-- begin --
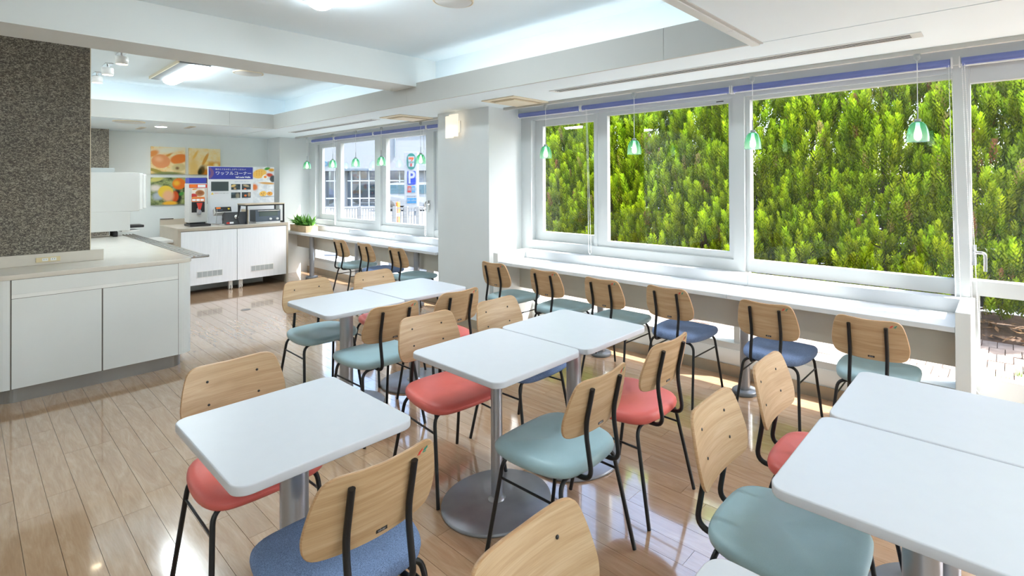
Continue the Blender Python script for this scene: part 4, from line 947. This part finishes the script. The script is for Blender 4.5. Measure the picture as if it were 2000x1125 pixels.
-- end --
-- begin --
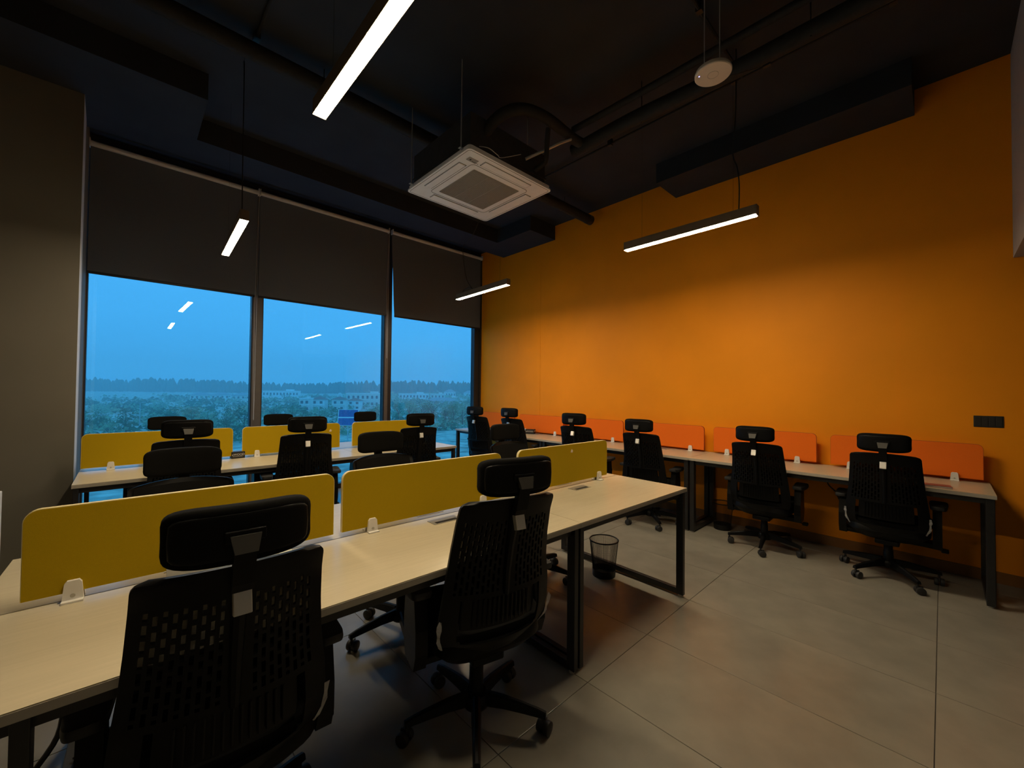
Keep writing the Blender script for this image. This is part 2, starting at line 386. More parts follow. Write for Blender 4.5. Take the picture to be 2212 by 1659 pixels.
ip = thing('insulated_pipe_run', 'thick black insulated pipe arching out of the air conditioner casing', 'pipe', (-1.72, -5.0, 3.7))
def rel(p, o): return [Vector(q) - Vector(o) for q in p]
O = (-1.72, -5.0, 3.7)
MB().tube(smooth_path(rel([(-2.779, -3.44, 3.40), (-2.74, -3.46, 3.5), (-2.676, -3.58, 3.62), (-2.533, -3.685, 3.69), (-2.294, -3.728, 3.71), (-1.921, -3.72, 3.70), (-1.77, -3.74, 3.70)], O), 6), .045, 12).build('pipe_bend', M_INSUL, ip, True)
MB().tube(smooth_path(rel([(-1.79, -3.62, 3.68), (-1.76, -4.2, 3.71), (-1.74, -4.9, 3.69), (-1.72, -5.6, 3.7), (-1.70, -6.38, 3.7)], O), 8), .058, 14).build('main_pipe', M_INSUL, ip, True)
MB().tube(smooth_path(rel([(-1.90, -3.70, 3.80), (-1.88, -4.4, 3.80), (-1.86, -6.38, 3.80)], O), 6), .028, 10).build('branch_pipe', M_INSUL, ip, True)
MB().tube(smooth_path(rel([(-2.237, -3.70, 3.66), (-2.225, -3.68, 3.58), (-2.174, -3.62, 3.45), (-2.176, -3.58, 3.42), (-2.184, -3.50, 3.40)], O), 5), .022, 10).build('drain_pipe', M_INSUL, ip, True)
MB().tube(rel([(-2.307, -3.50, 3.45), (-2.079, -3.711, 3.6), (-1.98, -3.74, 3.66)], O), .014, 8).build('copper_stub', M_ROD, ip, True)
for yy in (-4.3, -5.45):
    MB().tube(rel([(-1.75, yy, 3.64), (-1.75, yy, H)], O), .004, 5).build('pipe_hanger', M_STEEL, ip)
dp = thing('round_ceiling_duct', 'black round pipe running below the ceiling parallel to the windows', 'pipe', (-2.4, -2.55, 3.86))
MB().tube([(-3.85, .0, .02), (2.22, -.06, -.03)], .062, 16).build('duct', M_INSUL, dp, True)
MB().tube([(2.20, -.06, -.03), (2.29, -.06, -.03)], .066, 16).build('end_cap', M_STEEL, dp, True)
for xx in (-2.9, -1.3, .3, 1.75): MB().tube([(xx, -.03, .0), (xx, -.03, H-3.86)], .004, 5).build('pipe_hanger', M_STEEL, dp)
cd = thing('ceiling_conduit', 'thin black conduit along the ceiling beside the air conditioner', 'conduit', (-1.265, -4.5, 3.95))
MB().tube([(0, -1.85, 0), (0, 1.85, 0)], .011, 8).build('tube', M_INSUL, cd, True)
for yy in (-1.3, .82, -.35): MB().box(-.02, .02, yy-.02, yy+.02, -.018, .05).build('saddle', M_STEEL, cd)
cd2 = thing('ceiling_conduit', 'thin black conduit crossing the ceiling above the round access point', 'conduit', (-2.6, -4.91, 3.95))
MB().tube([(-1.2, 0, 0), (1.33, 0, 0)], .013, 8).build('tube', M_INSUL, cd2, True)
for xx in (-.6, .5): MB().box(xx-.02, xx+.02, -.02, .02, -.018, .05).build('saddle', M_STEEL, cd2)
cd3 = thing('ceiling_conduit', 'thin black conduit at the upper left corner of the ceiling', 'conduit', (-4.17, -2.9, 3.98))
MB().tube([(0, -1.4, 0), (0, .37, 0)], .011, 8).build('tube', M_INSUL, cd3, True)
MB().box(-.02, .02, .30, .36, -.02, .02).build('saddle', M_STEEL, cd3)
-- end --
-- begin --
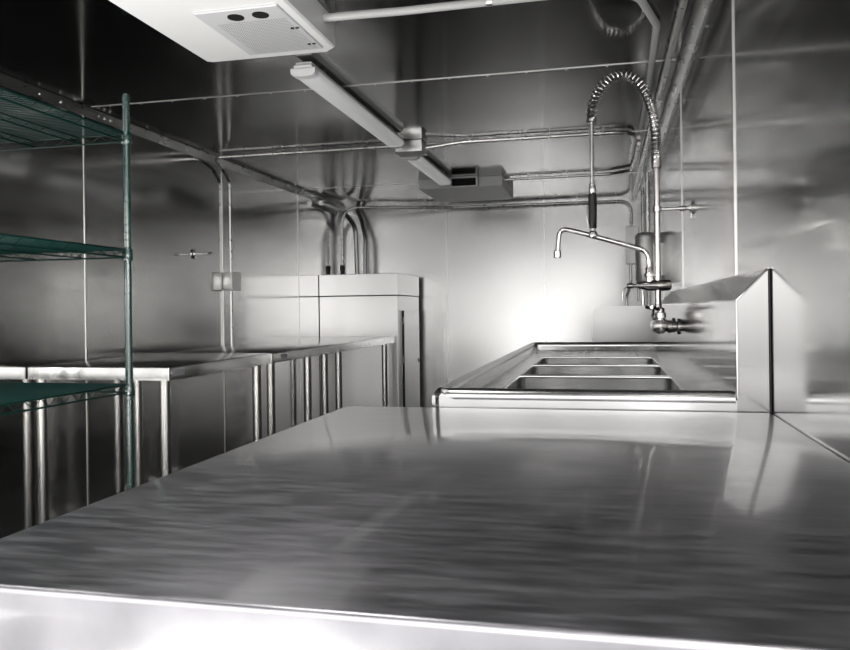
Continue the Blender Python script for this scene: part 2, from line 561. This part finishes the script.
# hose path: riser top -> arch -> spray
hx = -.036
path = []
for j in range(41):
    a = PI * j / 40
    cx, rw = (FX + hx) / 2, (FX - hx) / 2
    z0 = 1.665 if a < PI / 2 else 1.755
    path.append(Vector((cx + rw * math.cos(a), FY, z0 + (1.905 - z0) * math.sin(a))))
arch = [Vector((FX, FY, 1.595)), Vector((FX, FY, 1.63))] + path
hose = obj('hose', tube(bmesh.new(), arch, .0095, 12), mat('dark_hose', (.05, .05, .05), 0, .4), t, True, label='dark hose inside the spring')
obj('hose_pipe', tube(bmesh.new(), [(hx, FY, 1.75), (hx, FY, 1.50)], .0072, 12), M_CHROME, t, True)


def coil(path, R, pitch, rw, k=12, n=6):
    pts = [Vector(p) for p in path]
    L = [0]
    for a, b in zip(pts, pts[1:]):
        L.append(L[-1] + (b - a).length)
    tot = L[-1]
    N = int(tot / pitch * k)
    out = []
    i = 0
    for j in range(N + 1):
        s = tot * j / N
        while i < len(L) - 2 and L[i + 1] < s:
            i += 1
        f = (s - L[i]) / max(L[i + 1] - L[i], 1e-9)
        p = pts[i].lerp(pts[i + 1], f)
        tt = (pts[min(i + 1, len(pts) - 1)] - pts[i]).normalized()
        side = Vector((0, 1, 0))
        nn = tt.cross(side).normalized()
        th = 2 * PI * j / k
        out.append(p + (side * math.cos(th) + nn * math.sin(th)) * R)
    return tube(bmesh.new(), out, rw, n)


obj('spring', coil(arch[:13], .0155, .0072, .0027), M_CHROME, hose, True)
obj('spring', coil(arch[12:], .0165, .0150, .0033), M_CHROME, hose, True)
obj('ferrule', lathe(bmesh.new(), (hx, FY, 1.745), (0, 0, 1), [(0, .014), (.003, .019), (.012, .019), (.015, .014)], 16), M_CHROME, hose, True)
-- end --
## STATED PROBLEM
Copy each line above containing the string "Python".

## SOLUTION TO THE PROBLEM
Continue the Blender Python script for this scene: part 4, from line 947. This part finishes the script. The script is for Blender 4.5. Measure the picture as if it were 2000x1125 pixels.
Continue the Blender Python script for this scene: part 2, from line 561. This part finishes the script.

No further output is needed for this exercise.